Monday, state Sen. Nancy Skinner, D-Berkeley, announced the introduction of a bill that would expand public access to police disciplinary records to include “records involving officers who have engaged in racist, homophobic or anti-Semitic behavior, or actions against any other protected class.”
Santa Clara County Public Defender Molly O’Neal said her office is “enraged” by the officers’ bigoted comments and vowed to review their criminal cases — a promise similar to one made by the District Attorney’s
Office on Friday.
“We will examine every case any one of the officers touched, speak to clients who were arrested by them and seek reversal for any conviction obtained through their policing,” O’Neal said. “We are in the process of identifying cases that involved those officers, and we will certainly look for any other like-minded racists acting in concert with them.”

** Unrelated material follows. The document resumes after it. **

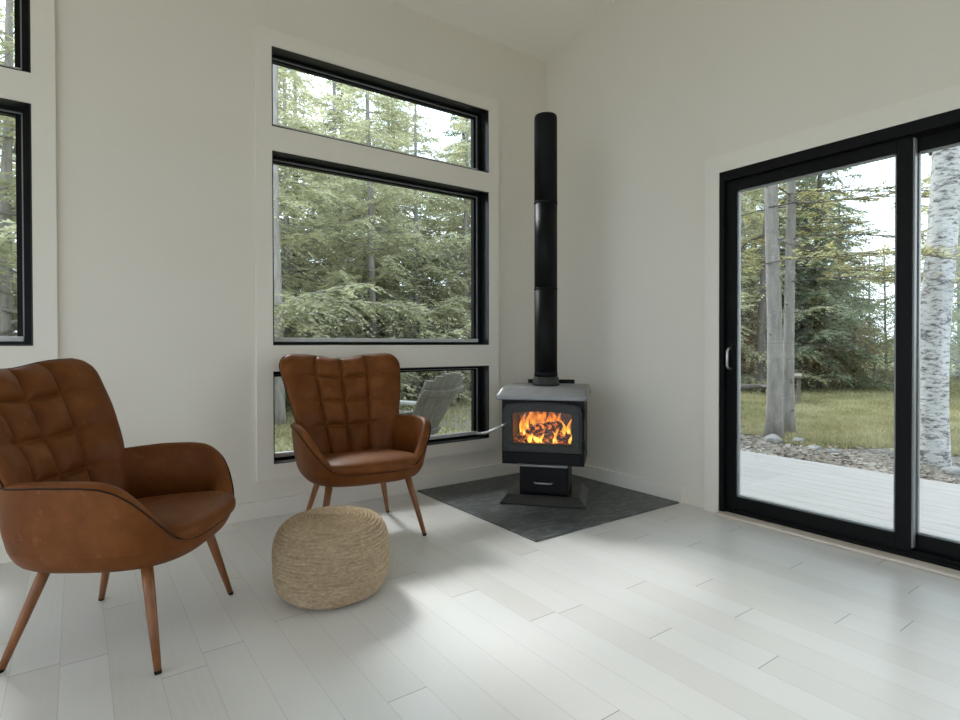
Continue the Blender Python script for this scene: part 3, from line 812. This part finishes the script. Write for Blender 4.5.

The city’s Office of the Independent Police Auditor has received about 20 complaints about the officers’ Facebook comments, which does not include complaints made directly to the city or Police Department.
Police auditor Shivaun Nurre said that was an uptick given that her staff typically receives 20-30 complaints in a month, with the exception of late May and early June, when the office received hundreds of complaints about police aggression at the downtown George Floyd protests.
But there was also substantial outcry in the 2014 case of Officer Phillip
White. While engaging with Twitter critics of his comments criticizing Black Lives Matter demonstrations, he wrote: “Threaten me or my family and I will use my God given and law appointed right and duty to kill you. #CopsLivesMatter” and “By the way, if anyone feels they can’t breathe or their lives matter, I’ll be at the movies tonight, off duty, carrying my gun.”
White was fired, but in opposition to the city and the chief, an arbitrator ordered that he be reinstated. White’s attorney said at the time that the termination process did not properly consider that White was responding to a perceived
threat and had no serious disciplinary history.
In his response to the new batch of offensive social media posts, Liccardo alluded to White’s case and said in a statement that he would “push for changes to a disciplinary process that allows unaccountable arbitrators to reverse termination decisions of the chief.”
Garcia reiterated that “if these officers are found culpable, this will be in the realm of termination or significant suspension,” and that “this is not a suspension case for some of those comments.” He also said he hopes that if terminations are decided, they will be upheld, or that an arbitrator’s
decision is held up to rigorous public scrutiny, which he said doesn’t currently happen.
“I’ve voiced my frustration for years that a chief’s decision to fire an officer for cause should be made more difficult to overturn,” he said. “I’m not saying get rid of due process for officers. I’m saying it needs to be transparent, because the community needs to know the Police Department tried what it could.”
But for Jayadev and William Armaline, director of the San Jose State University Human Rights Institute, changes at SJPD have to go beyond the firing of individual officers.
“That’s just the lowhanging fruit. Should these cops be fired? That’s a nobrainer. If an institution wants to stay legitimate, you have to fire them,” Armaline said. “We have to recognize at this point that this is not the exception. There is no agency where this has not been an issue. It’s not just bad apples.
“We see this everywhere,” he added. “I don’t think for a second that just getting rid of these four guys will solve it. These are the conversations to start having.”